Aveva detto che se fosse stato eletto si sarebbe sfilato da subito dai bombardamenti americani contro l’Isis e così è stato. Discorso affine per il tema dei diritti civili. Pure se, da credenti, c’è da andare contro Santa Romana Chiesa su temi come l’aborto e l’eutanasia o bisogna compiere piccoli gesti simbolici ma rivoluzionari come issare simbolicamente la bandiera arcobaleno davanti al Parlamento "per combattere l’intolleranza". Oppure grandi gesti concreti, come il disegno di legge per evitare le discriminazioni nei confronti dei transessuali. Anni luce, rispetto a un Paese come l’Italia dove da due anni il ddl sull’omofobia è fermo al Senato perché troppo "divisivo" per i cattolici trasversali e - in nome della libertà di coscienza - nel migliore dei casi un esecutivo fa il possibile per tenersi al riparo da questioni simili.

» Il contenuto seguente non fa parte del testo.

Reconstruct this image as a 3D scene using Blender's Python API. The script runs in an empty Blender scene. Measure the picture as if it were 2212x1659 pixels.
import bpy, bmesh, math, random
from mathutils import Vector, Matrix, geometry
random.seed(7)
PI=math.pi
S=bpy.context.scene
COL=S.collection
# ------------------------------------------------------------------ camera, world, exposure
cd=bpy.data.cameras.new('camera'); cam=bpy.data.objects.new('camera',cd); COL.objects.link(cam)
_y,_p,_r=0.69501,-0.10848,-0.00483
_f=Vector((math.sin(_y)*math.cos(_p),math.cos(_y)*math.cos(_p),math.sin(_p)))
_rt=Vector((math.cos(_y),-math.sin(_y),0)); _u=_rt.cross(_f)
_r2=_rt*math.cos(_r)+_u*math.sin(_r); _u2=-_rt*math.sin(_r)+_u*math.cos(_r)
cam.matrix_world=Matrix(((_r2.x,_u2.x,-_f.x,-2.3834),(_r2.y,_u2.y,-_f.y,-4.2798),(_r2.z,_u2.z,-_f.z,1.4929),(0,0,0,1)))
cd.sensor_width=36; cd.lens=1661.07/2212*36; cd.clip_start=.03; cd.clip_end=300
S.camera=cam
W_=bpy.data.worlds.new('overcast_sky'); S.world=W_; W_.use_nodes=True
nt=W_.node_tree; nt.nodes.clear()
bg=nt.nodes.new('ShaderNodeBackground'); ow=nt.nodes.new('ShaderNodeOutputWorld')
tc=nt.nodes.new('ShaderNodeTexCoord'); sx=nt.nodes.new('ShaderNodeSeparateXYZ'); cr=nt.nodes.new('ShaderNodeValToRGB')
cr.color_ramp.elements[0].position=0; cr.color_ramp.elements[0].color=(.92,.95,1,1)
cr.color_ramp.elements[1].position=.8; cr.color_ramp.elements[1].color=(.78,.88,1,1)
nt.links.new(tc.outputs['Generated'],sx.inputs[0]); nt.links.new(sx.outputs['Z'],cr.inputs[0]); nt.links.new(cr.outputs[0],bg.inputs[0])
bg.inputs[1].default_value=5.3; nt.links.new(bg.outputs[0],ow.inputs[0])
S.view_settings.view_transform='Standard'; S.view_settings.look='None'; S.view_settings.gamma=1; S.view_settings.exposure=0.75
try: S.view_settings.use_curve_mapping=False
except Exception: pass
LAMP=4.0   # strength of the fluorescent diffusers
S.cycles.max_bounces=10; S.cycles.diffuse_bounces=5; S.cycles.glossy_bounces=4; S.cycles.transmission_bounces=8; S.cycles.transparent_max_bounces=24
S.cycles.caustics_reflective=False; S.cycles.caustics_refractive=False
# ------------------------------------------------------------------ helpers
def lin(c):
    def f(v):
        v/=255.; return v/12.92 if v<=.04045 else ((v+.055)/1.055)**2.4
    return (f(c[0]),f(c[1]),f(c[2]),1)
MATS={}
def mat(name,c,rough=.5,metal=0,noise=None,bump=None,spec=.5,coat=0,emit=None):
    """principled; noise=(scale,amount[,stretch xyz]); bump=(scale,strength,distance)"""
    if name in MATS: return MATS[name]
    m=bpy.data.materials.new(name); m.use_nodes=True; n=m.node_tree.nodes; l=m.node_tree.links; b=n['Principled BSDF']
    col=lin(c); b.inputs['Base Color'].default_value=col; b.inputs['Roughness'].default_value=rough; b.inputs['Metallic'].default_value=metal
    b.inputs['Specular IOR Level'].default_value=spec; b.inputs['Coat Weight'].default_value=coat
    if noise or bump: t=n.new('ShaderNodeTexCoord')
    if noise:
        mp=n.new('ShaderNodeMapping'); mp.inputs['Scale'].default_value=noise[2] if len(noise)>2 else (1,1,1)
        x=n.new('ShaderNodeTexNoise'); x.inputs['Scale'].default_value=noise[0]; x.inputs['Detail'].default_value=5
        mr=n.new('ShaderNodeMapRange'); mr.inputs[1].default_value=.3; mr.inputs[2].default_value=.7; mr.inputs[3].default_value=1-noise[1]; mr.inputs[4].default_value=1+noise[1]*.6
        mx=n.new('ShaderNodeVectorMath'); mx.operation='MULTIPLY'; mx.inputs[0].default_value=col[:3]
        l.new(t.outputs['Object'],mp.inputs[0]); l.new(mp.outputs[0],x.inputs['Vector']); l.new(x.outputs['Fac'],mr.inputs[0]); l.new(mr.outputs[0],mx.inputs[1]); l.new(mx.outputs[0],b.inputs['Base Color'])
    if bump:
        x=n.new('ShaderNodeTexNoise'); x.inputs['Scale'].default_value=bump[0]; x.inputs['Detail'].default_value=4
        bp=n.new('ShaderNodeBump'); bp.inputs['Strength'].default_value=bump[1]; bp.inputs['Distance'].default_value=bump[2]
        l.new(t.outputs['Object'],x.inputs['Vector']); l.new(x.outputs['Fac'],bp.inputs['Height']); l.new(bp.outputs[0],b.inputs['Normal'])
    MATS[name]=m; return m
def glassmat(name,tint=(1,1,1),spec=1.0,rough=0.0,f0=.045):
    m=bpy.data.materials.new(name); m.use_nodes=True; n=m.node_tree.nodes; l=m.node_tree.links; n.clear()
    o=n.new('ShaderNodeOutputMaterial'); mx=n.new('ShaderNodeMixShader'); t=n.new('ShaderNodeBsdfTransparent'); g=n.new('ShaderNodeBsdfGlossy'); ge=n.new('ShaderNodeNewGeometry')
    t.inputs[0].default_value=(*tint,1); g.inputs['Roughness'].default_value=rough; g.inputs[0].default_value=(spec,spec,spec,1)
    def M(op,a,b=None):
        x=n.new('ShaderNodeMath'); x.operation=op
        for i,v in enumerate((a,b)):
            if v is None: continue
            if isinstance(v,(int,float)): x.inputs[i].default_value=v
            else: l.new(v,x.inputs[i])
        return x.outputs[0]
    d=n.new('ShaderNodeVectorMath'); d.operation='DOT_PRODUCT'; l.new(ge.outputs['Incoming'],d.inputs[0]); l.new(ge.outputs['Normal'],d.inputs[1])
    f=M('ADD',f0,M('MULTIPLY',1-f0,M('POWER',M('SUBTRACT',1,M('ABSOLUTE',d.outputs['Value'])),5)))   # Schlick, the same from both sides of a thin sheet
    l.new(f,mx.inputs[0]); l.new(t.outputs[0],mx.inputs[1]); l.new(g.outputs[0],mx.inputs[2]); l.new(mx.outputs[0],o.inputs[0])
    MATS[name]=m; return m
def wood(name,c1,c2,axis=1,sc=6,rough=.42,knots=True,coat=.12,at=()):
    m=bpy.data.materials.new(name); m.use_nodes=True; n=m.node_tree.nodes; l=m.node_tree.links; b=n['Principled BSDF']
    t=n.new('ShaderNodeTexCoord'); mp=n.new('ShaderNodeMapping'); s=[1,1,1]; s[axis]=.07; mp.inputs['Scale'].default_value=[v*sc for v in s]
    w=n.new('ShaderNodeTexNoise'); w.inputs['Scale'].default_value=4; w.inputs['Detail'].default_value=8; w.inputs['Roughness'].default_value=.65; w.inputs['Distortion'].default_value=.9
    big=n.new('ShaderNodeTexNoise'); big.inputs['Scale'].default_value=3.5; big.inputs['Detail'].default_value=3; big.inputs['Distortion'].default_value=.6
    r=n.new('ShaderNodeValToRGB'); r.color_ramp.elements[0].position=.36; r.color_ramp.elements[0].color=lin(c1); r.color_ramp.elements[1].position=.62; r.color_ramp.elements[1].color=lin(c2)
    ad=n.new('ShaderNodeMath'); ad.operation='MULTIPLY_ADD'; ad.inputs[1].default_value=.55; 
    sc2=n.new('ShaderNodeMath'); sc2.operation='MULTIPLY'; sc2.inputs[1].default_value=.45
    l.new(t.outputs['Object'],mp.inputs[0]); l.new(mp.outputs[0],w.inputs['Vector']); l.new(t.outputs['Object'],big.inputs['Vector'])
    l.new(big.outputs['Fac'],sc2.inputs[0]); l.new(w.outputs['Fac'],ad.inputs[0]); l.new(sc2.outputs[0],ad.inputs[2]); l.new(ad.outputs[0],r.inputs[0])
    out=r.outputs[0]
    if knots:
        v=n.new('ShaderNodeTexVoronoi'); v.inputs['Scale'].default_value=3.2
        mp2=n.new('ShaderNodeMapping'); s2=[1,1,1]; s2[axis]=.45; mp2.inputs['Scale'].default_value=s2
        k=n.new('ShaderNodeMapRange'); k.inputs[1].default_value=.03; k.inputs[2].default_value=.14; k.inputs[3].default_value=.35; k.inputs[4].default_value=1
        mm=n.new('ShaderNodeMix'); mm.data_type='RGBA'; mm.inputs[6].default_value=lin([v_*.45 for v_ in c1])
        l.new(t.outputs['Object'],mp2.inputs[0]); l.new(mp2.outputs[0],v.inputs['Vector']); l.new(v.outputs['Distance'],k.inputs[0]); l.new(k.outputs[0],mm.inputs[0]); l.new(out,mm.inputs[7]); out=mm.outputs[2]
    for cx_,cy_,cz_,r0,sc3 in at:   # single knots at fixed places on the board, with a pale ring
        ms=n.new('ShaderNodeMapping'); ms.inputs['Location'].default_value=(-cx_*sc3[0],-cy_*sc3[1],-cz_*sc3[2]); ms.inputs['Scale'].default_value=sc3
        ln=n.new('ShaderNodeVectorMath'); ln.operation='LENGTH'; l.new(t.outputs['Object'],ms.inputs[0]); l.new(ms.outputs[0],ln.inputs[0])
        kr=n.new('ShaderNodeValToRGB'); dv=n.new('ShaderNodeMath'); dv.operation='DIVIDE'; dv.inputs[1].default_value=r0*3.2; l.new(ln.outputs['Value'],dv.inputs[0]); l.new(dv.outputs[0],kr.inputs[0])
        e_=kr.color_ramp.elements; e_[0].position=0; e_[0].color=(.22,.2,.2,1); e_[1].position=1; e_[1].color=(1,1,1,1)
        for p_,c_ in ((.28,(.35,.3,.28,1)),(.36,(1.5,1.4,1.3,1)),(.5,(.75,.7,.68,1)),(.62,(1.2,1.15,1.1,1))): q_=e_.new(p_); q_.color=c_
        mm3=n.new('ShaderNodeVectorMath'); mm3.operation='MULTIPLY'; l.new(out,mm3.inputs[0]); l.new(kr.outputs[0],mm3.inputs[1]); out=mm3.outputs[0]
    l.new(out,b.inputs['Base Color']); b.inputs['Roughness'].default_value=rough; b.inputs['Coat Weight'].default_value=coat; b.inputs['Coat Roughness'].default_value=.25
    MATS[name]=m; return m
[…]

Insomma, "a real change", in ossequio allo slogan prescelto per la campagna elettorale. Perché come ha detto alla conferenza sul clima di Parigi annunciando l’intenzione di tagliare le emissioni nell’atmosfera (altro punto del programma), "Canada is back": il Canada è tornato. Niente più isolazionismo né cortile di casa degli Stati Uniti. E se vincerà Trump c’è da giurare che ne vedremo delle belle.

Così, proprio mentre nei vicini Usa si contendono la Casa Bianca un tycoon di 71 anni che ironizza sulle sue ancora performanti prestazioni sessuali (ricorda qualcuno?) e una ex first lady di 70 dal sorriso mai davvero spontaneo e convincente, l’anodino Canada conosce una nuova stagione grazie a un 44enne (quasi) qualunque. In grado di suscitare una ventata di ottimismo e speranze come al di là dell’Oceano non si vedeva dai tempi dell’elezione di Barack Obama e del suo volto alla Andy Warhol stampigliato sulle magliette con la scritta "Hope".

Grazie al circuito del web e dei media, certo, che non a caso hanno già fatto di Trudeau una icona. Ma anche perché il Canada mostra un’altra faccia possibile della politica. Alla sinistra ma non solo. Non poco, quando a prevalere sono le paure, il terrore e i risorgenti conflitti razziali.